4. The collar according to claim 3 wherein said tapered inlet face portion extends from said front flow contacting face interior edge to a tapered face interior edge.

5. The collar according to claim 4 wherein said pipe adapter is attached to said plate member intermediate said peripheral side edge and said tapered face interior edge.

6. The collar according to claim 1 wherein said tapered inlet face portion is located centrally of said front flow contacting face.

7. The collar according to claim 1 wherein said tapered inlet face portion is angled 45° rearwardly from said front flow contacting face.

8. The collar according to claim 1 wherein said pipe adapter is oriented perpendicularly to said rear face.

9. The collar according to claim 1 wherein said pipe adapter being dimensioned to accommodate a pipe having a diameter in the range between 24″ and 96″.

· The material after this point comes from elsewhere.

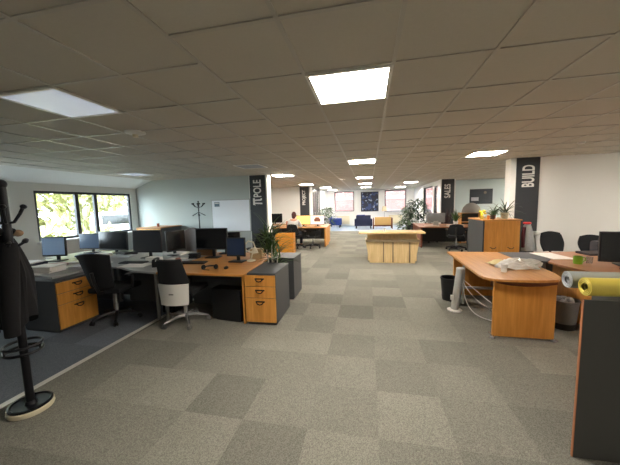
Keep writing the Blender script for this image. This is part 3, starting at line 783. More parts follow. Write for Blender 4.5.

10. In combination, a pipe and a highway culvert inlet collar, said pipe having a diameter of at least 24″, said collar comprising a plate member and a pipe adapter, said plate member having a front flow contacting face, a rear face, a peripheral side edge intermediate said front flow contacting face and said rear face, and a tapered inlet face portion adjacent said front flow contacting face, said front flow contacting face having a front flow contacting face effective width and said tapered inlet face portion having a tapered inlet face portion effective width, said front flow contacting face having a substantially constant width, and said tapered inlet face portion having a substantially constant width, said front flow contacting face effective width being at least twice said tapered inlet face portion effective width, said pipe adapter having a first end and a second end, said pipe adapter having an interior surface and an exterior surface, said pipe adapter being attached to said plate member, said pipe being attached to said collar.

11. The combination of claim 10 wherein said pipe adapter first end is attached to said rear face.

12. The combination according to claim 10 wherein said front flow contacting face has an interior edge and an exterior edge.

13. The combination according to claim 12 wherein said tapered inlet face portion extends rearwardly from said front flow contacting face interior edge to a tapered face interior edge at an angle of 45°.

14. The combination according to claim 10 wherein said tapered inlet face portion is located centrally of said front flow contacting face.

15. The combination according to claim 10 wherein said pipe is secured to said pipe adapter interior surface.

16. The combination according to claim 10 wherein said pipe is corrugated and fabricated of plastic.

17. The combination according to claim 10 wherein said pipe has a diameter in the range between 24″ and 96″.